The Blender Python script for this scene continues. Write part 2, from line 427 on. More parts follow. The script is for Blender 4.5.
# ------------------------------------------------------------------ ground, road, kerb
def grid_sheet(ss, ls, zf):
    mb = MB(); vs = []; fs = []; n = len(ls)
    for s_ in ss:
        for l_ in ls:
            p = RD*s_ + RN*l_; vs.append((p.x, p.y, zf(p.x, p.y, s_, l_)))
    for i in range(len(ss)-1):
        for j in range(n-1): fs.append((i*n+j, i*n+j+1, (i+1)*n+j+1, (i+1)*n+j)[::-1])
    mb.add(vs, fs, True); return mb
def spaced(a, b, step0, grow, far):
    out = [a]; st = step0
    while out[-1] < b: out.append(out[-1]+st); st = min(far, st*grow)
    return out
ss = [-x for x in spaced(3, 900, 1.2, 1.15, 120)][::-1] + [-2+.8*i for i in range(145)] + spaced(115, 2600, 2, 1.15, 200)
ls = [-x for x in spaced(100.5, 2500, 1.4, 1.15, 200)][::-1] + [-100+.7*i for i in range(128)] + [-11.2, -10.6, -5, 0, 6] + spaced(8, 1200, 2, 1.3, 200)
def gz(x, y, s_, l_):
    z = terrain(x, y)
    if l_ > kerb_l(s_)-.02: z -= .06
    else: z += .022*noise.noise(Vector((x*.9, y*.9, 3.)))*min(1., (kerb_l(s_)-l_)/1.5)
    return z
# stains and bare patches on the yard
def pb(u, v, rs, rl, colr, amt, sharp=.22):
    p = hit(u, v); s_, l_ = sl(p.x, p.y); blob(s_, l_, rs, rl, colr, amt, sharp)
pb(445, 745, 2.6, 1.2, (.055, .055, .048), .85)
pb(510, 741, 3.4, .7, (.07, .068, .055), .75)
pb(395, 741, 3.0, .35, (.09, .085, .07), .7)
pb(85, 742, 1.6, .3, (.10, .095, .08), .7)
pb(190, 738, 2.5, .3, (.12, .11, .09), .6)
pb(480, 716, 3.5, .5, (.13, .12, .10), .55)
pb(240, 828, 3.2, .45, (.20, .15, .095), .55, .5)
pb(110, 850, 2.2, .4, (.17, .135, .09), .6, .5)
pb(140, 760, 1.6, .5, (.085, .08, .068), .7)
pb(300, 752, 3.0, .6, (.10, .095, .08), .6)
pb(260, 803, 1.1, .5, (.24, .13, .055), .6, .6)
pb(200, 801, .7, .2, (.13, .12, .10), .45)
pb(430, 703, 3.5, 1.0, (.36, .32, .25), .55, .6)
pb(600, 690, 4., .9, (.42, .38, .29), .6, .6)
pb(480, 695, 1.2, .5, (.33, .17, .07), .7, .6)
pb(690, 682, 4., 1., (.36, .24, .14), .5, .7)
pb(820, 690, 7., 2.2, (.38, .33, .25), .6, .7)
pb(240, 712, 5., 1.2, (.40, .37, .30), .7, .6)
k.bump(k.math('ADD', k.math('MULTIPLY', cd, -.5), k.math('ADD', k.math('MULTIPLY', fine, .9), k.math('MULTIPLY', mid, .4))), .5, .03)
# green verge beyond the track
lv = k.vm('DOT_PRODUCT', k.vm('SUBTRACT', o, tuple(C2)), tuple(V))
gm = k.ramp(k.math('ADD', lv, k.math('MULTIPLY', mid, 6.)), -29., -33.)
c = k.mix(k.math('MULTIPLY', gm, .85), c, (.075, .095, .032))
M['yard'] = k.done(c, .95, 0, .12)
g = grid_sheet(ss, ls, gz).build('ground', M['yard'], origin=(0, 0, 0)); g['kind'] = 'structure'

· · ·

Copy every line exactly. Leave nothing out.

The Blender Python script for this scene continues. Write part 2, from line 427 on. More parts follow. The script is for Blender 4.5.
# ------------------------------------------------------------------ ground, road, kerb
def grid_sheet(ss, ls, zf):
    mb = MB(); vs = []; fs = []; n = len(ls)
    for s_ in ss:
        for l_ in ls:
            p = RD*s_ + RN*l_; vs.append((p.x, p.y, zf(p.x, p.y, s_, l_)))
    for i in range(len(ss)-1):
        for j in range(n-1): fs.append((i*n+j, i*n+j+1, (i+1)*n+j+1, (i+1)*n+j)[::-1])
    mb.add(vs, fs, True); return mb
def spaced(a, b, step0, grow, far):
    out = [a]; st = step0
    while out[-1] < b: out.append(out[-1]+st); st = min(far, st*grow)
    return out
ss = [-x for x in spaced(3, 900, 1.2, 1.15, 120)][::-1] + [-2+.8*i for i in range(145)] + spaced(115, 2600, 2, 1.15, 200)
ls = [-x for x in spaced(100.5, 2500, 1.4, 1.15, 200)][::-1] + [-100+.7*i for i in range(128)] + [-11.2, -10.6, -5, 0, 6] + spaced(8, 1200, 2, 1.3, 200)
def gz(x, y, s_, l_):
    z = terrain(x, y)
    if l_ > kerb_l(s_)-.02: z -= .06
    else: z += .022*noise.noise(Vector((x*.9, y*.9, 3.)))*min(1., (kerb_l(s_)-l_)/1.5)
    return z
# stains and bare patches on the yard
def pb(u, v, rs, rl, colr, amt, sharp=.22):
    p = hit(u, v); s_, l_ = sl(p.x, p.y); blob(s_, l_, rs, rl, colr, amt, sharp)
pb(445, 745, 2.6, 1.2, (.055, .055, .048), .85)
pb(510, 741, 3.4, .7, (.07, .068, .055), .75)
pb(395, 741, 3.0, .35, (.09, .085, .07), .7)
pb(85, 742, 1.6, .3, (.10, .095, .08), .7)
pb(190, 738, 2.5, .3, (.12, .11, .09), .6)
pb(480, 716, 3.5, .5, (.13, .12, .10), .55)
pb(240, 828, 3.2, .45, (.20, .15, .095), .55, .5)
pb(110, 850, 2.2, .4, (.17, .135, .09), .6, .5)
pb(140, 760, 1.6, .5, (.085, .08, .068), .7)
pb(300, 752, 3.0, .6, (.10, .095, .08), .6)
pb(260, 803, 1.1, .5, (.24, .13, .055), .6, .6)
pb(200, 801, .7, .2, (.13, .12, .10), .45)
pb(430, 703, 3.5, 1.0, (.36, .32, .25), .55, .6)
pb(600, 690, 4., .9, (.42, .38, .29), .6, .6)
pb(480, 695, 1.2, .5, (.33, .17, .07), .7, .6)
pb(690, 682, 4., 1., (.36, .24, .14), .5, .7)
pb(820, 690, 7., 2.2, (.38, .33, .25), .6, .7)
pb(240, 712, 5., 1.2, (.40, .37, .30), .7, .6)
k.bump(k.math('ADD', k.math('MULTIPLY', cd, -.5), k.math('ADD', k.math('MULTIPLY', fine, .9), k.math('MULTIPLY', mid, .4))), .5, .03)
# green verge beyond the track
lv = k.vm('DOT_PRODUCT', k.vm('SUBTRACT', o, tuple(C2)), tuple(V))
gm = k.ramp(k.math('ADD', lv, k.math('MULTIPLY', mid, 6.)), -29., -33.)
c = k.mix(k.math('MULTIPLY', gm, .85), c, (.075, .095, .032))
M['yard'] = k.done(c, .95, 0, .12)
g = grid_sheet(ss, ls, gz).build('ground', M['yard'], origin=(0, 0, 0)); g['kind'] = 'structure'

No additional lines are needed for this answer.